Extract, unchanged, each line of the listing below from its first line through the line that contains "for o in list(bpy.data.objects): bpy.data.objects.remove(o)", inclusive, and nothing else.

* PROVIDED ENTRIES *
= = = =

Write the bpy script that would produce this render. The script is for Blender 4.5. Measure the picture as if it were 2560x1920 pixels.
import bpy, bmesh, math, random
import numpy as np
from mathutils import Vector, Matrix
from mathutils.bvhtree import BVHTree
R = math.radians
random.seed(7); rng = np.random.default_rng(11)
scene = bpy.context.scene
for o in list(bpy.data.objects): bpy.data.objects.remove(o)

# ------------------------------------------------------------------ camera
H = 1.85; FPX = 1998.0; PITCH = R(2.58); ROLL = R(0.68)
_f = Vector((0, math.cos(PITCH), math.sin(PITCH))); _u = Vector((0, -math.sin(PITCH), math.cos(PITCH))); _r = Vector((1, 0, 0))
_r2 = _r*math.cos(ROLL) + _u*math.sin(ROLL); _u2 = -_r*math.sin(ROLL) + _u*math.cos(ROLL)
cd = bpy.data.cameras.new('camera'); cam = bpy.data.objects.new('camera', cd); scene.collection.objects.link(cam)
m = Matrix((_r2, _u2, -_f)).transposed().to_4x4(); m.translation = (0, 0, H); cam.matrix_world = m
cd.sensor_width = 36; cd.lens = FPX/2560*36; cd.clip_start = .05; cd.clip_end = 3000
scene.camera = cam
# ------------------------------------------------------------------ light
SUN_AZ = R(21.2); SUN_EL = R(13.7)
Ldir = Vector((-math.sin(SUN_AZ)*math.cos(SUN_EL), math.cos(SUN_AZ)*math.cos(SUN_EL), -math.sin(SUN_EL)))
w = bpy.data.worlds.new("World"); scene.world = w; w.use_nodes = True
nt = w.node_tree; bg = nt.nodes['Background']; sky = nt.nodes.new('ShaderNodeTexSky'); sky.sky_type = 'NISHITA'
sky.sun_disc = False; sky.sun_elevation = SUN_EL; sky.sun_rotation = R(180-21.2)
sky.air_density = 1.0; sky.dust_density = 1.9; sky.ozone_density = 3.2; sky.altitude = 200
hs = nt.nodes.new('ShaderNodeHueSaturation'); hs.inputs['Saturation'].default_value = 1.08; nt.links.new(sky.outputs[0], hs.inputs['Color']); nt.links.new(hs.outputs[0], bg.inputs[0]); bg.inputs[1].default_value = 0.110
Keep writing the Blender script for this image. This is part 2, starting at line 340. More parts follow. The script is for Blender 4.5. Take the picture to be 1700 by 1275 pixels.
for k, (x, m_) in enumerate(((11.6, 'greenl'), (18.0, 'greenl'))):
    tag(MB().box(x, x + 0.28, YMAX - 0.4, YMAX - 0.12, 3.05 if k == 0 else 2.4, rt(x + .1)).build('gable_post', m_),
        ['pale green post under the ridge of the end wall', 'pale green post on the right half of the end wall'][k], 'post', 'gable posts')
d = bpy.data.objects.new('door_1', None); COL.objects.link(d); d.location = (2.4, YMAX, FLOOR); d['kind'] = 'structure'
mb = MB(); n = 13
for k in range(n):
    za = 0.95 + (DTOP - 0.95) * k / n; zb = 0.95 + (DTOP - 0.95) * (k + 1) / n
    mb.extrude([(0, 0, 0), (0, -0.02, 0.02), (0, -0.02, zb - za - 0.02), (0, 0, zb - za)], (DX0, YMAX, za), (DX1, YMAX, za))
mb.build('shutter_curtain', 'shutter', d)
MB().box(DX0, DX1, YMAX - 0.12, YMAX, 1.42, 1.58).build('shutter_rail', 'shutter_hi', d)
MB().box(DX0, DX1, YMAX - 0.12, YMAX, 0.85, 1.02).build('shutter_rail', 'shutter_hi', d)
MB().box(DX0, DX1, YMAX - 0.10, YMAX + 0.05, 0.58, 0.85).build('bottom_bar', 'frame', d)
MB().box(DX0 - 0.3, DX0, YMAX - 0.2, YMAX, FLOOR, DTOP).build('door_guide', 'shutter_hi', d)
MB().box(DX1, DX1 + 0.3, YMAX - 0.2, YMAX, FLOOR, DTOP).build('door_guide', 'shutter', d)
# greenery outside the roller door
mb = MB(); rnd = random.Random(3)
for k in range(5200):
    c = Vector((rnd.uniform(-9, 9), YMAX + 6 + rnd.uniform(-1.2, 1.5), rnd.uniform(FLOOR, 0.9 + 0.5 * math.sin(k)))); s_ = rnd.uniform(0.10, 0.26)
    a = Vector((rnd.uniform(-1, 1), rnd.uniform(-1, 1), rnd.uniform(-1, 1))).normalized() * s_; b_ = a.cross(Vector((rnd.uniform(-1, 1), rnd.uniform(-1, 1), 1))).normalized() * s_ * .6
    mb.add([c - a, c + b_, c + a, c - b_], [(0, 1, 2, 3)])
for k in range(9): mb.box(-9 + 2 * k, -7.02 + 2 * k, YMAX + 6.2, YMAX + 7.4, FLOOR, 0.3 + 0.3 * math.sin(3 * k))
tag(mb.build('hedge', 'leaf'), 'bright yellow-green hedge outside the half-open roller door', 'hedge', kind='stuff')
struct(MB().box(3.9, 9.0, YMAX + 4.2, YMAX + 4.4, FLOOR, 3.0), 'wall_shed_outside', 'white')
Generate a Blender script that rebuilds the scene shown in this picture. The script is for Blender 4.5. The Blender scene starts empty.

= = = =

* ANSWER *
Write the bpy script that would produce this render. The script is for Blender 4.5. Measure the picture as if it were 2560x1920 pixels.
import bpy, bmesh, math, random
import numpy as np
from mathutils import Vector, Matrix
from mathutils.bvhtree import BVHTree
R = math.radians
random.seed(7); rng = np.random.default_rng(11)
scene = bpy.context.scene
for o in list(bpy.data.objects): bpy.data.objects.remove(o)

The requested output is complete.